Earliest source referencing Betters' Station now 1961

Today, on a rare visit to the Renne Library at Montana State University, I picked up a book on the "free" rack, titled "Montana's Benton Road." While Benton Road does not pass through Clinton, it was part of the Mullan Road, and I thought it might contain clues to what was going on along the Mullan Road in the Hellgate Valley about the same time. So far, I haven't found anything directly relevant in the book, but it renewed my interest in researching Better's Station, which led to tonight's breakthrough discovery...

Thanks to the University of Montana digitizing all of their theses, dissertations and professional papers, tonight I found the earliest reference to Better's Station that I have found.
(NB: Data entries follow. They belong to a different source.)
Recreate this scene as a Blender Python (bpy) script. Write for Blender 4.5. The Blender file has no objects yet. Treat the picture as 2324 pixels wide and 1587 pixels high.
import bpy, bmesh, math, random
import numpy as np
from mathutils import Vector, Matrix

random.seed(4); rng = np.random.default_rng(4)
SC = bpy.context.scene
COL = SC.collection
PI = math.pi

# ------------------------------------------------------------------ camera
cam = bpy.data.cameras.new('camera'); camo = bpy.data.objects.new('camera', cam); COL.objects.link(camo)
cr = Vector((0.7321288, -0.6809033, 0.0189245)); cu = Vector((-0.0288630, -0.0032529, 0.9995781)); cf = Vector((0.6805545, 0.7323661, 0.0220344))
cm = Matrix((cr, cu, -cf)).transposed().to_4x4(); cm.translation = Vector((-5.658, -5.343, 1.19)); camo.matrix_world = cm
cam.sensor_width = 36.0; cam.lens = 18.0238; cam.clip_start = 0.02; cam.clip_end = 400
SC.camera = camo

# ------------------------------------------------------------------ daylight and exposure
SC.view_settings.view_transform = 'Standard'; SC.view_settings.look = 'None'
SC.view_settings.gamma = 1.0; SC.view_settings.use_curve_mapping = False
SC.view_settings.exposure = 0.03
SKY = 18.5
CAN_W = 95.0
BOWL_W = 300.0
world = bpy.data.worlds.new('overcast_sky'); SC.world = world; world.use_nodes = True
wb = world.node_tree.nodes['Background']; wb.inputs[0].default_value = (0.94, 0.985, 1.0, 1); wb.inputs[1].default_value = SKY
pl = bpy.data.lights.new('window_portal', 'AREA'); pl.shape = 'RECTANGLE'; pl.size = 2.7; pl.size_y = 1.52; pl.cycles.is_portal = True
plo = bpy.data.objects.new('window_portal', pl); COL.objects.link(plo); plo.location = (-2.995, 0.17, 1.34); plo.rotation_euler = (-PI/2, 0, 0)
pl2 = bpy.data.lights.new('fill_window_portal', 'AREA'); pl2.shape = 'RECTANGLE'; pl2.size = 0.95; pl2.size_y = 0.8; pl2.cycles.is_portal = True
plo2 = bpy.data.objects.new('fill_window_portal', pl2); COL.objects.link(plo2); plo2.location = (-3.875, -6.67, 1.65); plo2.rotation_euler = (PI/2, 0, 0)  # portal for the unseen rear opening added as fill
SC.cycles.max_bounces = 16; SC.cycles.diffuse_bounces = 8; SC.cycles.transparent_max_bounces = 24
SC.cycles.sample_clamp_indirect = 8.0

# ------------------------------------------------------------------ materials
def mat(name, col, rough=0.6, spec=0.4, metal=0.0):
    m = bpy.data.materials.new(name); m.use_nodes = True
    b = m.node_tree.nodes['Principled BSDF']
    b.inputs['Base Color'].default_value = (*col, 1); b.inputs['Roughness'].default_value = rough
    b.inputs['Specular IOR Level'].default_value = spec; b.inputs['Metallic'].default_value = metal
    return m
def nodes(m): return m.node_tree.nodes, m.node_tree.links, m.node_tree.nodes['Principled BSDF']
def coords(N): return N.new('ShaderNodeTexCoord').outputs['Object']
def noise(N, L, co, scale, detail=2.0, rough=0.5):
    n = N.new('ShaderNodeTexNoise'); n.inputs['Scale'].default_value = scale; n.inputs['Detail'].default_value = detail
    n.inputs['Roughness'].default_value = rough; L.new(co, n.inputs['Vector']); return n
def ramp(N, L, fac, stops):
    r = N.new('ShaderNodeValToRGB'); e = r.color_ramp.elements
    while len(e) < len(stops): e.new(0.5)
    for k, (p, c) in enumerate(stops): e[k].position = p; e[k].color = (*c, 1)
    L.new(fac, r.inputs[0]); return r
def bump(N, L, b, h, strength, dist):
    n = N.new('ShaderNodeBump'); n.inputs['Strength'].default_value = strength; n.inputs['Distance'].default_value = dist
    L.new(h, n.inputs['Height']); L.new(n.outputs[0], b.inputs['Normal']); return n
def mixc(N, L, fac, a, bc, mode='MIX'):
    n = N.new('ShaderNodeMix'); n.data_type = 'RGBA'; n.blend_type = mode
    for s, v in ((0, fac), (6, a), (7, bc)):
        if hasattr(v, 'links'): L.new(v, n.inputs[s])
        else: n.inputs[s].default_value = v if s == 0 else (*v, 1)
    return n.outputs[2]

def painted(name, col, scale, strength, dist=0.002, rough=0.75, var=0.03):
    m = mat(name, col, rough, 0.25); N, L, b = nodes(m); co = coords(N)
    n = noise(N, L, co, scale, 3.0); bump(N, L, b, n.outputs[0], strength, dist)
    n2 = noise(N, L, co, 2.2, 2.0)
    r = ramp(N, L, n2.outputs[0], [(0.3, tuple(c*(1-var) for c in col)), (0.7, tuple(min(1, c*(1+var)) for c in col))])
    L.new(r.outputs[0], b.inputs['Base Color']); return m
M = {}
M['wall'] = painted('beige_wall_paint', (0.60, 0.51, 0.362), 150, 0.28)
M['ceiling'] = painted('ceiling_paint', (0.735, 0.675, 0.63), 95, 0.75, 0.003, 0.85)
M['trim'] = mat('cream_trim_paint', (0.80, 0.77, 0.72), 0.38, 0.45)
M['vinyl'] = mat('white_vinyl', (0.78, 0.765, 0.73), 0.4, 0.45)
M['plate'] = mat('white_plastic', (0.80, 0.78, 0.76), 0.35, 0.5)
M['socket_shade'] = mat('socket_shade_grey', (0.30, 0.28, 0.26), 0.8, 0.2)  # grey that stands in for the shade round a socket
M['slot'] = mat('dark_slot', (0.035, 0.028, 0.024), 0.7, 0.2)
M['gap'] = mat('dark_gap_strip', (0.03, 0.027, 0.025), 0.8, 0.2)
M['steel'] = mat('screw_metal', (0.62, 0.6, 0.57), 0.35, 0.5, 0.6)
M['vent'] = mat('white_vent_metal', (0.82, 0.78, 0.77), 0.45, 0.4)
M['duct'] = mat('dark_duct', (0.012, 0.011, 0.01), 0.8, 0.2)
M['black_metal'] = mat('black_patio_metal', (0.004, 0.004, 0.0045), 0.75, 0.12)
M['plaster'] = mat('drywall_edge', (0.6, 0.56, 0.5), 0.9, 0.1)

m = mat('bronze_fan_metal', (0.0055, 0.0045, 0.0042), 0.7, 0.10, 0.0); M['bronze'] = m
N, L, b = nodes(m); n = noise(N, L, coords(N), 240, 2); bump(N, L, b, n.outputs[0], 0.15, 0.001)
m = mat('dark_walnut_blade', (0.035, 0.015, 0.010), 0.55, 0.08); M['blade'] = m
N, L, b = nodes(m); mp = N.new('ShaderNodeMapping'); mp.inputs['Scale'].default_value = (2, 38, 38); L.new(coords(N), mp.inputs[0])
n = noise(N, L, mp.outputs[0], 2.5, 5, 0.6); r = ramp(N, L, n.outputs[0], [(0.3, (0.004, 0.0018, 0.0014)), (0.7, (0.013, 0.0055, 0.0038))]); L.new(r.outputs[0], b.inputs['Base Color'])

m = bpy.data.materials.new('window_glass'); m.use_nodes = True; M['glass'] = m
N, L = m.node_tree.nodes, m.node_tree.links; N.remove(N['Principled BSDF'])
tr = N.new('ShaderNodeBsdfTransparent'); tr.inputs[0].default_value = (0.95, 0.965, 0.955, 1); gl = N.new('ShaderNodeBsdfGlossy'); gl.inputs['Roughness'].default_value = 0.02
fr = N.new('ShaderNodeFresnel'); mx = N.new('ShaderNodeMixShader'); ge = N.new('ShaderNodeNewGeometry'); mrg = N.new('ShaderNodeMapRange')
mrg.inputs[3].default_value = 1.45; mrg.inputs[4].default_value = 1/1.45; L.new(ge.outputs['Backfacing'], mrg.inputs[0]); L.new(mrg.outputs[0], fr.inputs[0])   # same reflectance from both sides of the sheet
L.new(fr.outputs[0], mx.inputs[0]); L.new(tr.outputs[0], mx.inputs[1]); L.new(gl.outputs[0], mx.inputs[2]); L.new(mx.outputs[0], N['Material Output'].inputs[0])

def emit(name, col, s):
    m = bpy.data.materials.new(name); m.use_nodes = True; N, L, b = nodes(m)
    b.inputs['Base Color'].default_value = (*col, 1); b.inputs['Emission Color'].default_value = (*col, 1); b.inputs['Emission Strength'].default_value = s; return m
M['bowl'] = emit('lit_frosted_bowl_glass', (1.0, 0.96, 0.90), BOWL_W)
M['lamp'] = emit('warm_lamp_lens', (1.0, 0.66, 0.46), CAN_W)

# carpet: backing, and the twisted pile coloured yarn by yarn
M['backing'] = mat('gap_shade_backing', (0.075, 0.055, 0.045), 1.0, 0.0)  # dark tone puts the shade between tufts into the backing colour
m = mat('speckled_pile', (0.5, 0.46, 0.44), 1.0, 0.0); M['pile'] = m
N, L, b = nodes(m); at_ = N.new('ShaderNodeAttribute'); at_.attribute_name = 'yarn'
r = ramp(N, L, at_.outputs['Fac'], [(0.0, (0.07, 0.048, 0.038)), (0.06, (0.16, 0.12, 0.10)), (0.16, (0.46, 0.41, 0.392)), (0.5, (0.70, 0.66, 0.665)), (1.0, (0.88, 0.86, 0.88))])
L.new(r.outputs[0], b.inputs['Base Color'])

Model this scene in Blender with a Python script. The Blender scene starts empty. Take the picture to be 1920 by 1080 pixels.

Here is what Don Bert Omundson's 1961 thesis "Study of place names in Missoula County, Montana" says about Clinton:
Clinton
T12N R17W. Small community 15 miles e. of Missoula on the N.P.R.R. and C.M. & St.P. Named in November, 1889, after Henry Clinton. It is undecided whether Clinton was a railroad man or a lumberman. (Mrs. Nettle, Albert Partoll)
Previous Names: Better's [sic] Station, Pine Grove, Blossberg.
(1) Originally Better's [sic] Station on the Mullan Road, a stage station which received its name from Austin Betters, who homesteaded the townsite. Betters, the father of the informant, came to this country in 1881. The stage station was established in 1883. (Mrs. Nettle)
(2) The N.P.R.R. originally called this settlement Wallace in the 1880's, but the name was not accepted by the p.o. (Lukens)
(3) The descriptive name, Pine Grove, superceded [sic] the locally accepted Better's [sic] Station for a short time, probably two or three years. (Mrs. Nettle)
(4) Blossberg was adopted in 1888 or 1889, but was soon abandoned when it was discovered that the p.o. was being confused with another town of the same name in the vicinity of Butte. (Mrs. Nettle)
Based on Omundson's claim that his thesis is one of the first comprehensive collections of origins of place names in Montana, and the fact that information that has appeared in later sources references much of the same information contained here, it's probable that this was the source material for those later sources. Also telling is the fact that Omundson, himself, had to rely on personal interviews, rather than published source material for his entry on Clinton.

I find it somewhat disconcerting that my great-grand-aunt, Fannie Nettle (Austin's daughter) was the primary source of the information about Betters' Station. I think I would have felt better if the information had come from a personal interview with someone else. Fannie would have been over 90 years old when Omundson interviewed her, and while I've heard that she was still pretty sharp in her nineties, it's plausible that she mis-remembered this fact, or got Baker's Station confused with Betters' Station. Other scenarios I can imagine: Fannie was trying to improve the Betters name by rewriting history ever-so-slightly; or Betters' Station was what the family called it, and no one else used that name.

The real gem in this source was found on the last few pages (after the bibliography, although it appears that they may have initially been at the beginning of the thesis). These pages were titled "Miscellaneous information from Missoula Courthouse records about some of the places and men mentioned in the following thesis." Here's what it said about Clinton:
Clinton 
Austin Betters and Charles Harris jointly bought "Pine Grove House, a restaurant and bar in Pineland Grove" on April 14, 1883. It was located "2 miles south of Wallace District on road from Missoula to Bears Mouth". 
LW Frank sold the land to Betters and Harris; he was postmaster at Pineland from Oct 30, 1882 to April 2, 1883, while Edward Frank preceded him as postmaster from July 28, 1882 to Oct 30, 1882.
The date and geographic location match up, but I'm not sure whether or not this provides support for the notion that a stage station was established here in 1883 and the town took the name Betters' Station for a time. However, this does give me additional things to search for ("Pine Grove House" and apparent business partner, Charles Harris).